Academics and senior school destinations
‘We are not an academic hothouse, but we get the same results as hothouse schools,’ says Mr Thacker. Key to this success is the Harmony ethos that underlies everything. ‘It is a key component of the curriculum – environmental teaching,’ he tells us. This is reflected in indoor-outdoor teaching from reception, classrooms named after birds and weekly forest school in the woods bordering the playing fields. ‘Children need to be muddy, to climb trees, to be a mild inconvenience and to test boundaries at times – that is what is called childhood,’ says Mr Thacker. Outdoor lessons see pupils launching rockets in the quad, investigating nature and building dens. There is a head of expeditions and adventure, and specialist teachers in music, French and PE from nursery. In Year 3, pupils are set for English and maths, and specialist teachers take digital learning, art and D&T. Pupils learn robotics, coding, online safety and AI, with a focus on human connectivity and the skills that AI cannot replicate. From Year 5, pupils have subject-specific teachers for everything; classics is also added to the curriculum and, from Year 7, Spanish. Science is practical – Year 6 dissect animal hearts and lungs – and there’s an extension group in Year 8 that is currently working its way through a GCSE paper.
Leavers head off to a wide range of senior schools including Hampton School, Wellington College, Charterhouse and The Windsors Boys’ and Girls’ schools.
Co-curricular
Sports facilities are excellent – the new sports hall is huge and has special acoustics ‘so pupils can be spoken to and not shouted at’, says Mr Thacker. There’s a full-height climbing wall, a dance studio and an impressively kitted-out gym. Girls play netball, hockey and cricket, with football due to be introduced next year. Boys play football, rugby and cricket, and everyone does tennis and athletics.

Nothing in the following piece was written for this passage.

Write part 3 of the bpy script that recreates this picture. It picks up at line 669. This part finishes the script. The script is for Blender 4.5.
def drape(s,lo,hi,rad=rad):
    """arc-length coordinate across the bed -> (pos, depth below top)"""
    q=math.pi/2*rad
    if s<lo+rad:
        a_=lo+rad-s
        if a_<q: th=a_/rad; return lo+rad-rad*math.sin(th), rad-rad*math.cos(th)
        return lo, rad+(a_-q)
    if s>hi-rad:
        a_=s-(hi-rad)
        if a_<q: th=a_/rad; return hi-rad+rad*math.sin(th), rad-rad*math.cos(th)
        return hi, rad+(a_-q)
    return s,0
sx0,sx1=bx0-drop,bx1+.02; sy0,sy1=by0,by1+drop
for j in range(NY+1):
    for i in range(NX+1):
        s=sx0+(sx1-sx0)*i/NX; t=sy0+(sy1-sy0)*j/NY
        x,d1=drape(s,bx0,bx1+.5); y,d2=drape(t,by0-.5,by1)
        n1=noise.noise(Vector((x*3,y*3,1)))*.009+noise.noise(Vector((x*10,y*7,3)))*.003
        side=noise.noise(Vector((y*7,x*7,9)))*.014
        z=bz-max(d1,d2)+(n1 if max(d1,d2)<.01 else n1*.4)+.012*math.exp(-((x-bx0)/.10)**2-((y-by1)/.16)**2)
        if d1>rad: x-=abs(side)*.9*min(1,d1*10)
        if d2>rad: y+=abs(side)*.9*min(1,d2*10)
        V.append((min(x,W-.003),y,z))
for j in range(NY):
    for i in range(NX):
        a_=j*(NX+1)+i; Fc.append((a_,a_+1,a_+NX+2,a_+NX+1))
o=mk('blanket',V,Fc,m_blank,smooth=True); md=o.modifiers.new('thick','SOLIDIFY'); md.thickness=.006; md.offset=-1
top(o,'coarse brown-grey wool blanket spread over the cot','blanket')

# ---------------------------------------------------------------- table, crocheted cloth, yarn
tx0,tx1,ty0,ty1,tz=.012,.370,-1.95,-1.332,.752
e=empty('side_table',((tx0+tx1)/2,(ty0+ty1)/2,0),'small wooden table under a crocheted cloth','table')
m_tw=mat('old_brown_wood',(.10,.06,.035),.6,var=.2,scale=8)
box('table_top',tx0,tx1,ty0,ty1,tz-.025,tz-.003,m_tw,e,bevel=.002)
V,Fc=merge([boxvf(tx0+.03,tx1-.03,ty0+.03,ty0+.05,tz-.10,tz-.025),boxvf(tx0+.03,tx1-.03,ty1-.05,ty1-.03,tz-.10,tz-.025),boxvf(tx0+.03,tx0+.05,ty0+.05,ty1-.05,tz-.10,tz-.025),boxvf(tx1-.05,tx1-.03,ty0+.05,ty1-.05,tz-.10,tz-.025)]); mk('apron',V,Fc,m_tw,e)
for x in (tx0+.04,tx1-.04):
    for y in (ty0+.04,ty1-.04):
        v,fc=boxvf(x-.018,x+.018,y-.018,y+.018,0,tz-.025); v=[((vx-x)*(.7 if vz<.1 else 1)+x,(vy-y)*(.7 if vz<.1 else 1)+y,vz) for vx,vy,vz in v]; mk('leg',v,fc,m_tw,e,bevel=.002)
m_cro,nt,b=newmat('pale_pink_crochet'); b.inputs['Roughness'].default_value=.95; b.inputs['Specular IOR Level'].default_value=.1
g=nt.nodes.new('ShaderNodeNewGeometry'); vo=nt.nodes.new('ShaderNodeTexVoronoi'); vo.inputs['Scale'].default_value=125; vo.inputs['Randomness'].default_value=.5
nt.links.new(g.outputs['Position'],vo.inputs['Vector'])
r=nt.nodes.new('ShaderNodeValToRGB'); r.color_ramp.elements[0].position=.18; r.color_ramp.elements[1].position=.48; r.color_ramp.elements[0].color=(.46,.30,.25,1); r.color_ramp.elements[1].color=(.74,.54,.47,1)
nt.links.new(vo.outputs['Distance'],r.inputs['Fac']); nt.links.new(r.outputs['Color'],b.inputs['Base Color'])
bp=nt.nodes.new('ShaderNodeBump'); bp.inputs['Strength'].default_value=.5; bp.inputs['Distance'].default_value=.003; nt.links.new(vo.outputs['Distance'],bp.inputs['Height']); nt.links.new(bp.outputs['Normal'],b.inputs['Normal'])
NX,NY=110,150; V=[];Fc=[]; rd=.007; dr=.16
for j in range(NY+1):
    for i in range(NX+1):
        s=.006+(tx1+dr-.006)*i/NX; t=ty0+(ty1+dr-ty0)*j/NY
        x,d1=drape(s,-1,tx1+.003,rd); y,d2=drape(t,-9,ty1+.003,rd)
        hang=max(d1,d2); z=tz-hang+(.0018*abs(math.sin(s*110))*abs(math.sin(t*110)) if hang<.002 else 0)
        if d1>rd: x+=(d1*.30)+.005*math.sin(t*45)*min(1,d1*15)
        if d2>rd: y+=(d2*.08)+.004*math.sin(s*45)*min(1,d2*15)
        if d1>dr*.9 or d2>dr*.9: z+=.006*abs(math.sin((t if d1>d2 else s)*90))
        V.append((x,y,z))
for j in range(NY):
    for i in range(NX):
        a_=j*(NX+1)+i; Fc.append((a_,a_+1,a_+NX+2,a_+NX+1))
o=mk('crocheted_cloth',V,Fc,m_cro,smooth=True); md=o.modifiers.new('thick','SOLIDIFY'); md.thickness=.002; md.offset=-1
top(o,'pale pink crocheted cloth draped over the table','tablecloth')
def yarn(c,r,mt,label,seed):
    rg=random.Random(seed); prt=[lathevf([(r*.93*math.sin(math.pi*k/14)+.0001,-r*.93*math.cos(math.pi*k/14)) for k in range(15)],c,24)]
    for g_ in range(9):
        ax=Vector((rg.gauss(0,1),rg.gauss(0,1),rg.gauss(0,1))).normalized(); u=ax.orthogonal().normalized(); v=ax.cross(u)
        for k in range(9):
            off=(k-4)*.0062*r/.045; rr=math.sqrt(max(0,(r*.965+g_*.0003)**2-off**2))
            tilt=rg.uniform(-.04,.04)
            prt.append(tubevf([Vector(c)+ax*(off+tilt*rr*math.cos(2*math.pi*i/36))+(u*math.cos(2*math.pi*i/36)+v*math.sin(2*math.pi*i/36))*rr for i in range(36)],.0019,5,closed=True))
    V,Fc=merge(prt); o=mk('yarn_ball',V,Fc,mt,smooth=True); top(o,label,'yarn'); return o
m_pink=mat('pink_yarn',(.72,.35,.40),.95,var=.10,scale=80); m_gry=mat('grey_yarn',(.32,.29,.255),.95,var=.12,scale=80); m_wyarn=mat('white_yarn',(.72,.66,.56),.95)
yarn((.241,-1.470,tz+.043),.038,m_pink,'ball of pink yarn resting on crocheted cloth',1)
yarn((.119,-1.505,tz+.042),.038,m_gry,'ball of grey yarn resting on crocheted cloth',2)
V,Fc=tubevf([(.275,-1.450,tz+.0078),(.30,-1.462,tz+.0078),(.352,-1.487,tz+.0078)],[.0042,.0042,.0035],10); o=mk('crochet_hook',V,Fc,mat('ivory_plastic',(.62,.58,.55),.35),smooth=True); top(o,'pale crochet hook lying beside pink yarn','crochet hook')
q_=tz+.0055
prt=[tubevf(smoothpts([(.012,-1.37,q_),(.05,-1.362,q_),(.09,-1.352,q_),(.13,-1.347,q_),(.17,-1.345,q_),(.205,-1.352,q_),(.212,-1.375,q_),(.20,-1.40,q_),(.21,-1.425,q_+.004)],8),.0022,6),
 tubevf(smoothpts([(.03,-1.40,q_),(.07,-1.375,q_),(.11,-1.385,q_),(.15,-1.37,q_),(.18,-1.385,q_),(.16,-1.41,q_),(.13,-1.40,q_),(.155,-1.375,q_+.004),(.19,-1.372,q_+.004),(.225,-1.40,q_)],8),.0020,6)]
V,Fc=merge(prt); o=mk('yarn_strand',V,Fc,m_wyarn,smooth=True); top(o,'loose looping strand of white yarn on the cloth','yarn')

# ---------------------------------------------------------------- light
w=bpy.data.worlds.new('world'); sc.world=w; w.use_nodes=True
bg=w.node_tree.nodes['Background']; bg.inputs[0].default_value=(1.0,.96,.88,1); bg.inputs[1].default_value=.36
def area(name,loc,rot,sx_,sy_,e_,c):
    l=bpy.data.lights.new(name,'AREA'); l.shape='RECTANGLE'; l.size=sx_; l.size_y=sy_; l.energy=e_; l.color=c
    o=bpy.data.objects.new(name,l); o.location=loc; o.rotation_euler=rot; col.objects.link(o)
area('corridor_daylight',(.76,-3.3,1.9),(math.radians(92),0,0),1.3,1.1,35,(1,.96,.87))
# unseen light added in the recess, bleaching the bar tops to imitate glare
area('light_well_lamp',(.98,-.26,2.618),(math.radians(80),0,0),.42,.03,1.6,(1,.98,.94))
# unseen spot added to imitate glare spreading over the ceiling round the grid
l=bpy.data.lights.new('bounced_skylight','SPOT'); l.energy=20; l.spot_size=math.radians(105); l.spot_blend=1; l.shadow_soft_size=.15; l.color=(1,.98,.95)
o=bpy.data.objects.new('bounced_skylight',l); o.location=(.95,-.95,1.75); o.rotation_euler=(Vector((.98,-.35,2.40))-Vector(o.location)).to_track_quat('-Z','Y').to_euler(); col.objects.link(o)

Swimming and rowing are strong too.
The former sports hall is now a beautiful theatre, with tiered, raked red seating and a flat stage for drama and musical performances. Years 1 and 2 stage a musical; Years 3 and 4, a full-stage production; Year 5, a panto; and the senior years, an extravaganza with everyone involved. Music, art and D&T are all taught to a high standard. Every summer, the Arts Fest sees every child sing and display a piece of art. Stacked with tools, the D&T workshop is full of pupils busy creating bug hotels and alarm clocks, while the food-tech room has professional ovens for making pizza and pasta, among other goodies.
Riding, karate and myriad clubs for sports and arts mean children are spoilt for choice, while trips include camping in Windsor Great Park for younger pupils and remote camping in the wilderness of Transylvania for Year 8s – ‘It was the best thing we’ve ever done,’ one pupil told us.
School community
Strong pastoral care is a priority, with weekly meetings with the heads of each part of the school. ‘We first and foremost get this bit right, and then Bishopsgate becomes an extension of home and the children can be themselves at school,’ Mr Thacker tells us. An enlightened approach to learning support as a ‘superpower’ means help is stigma-free and readily available. ‘We have an unbelievable SENCO who has opened up the dialogue about learning support,’ says Mr Thacker.
Older children are encouraged in leadership roles, from pupil librarians to prefects reading to pre-prep. The pupil voice, says Mr Thacker, ‘is really important’. The school council meets weekly and presents its ideas to the PTA about how they’d like money to be spent – beehives and beekeeping suits were a recent acquisition. Parents are also given their say with termly surveys, open classroom mornings and coffee and pastries before Friday assembly. It’s a ‘lovely, strong, eclectic community’, says Mr Thacker.
And finally....
‘Education-wise, we are a traditional British prep school but there are veins of radicalism along the corridors to ensure pupils are agile for future life,’ says head Peter Thacker – and we couldn’t sum up Bishopsgate any better. A wonderful school, where the magic of childhood is protected while laying the foundations for a fulfilling adult life.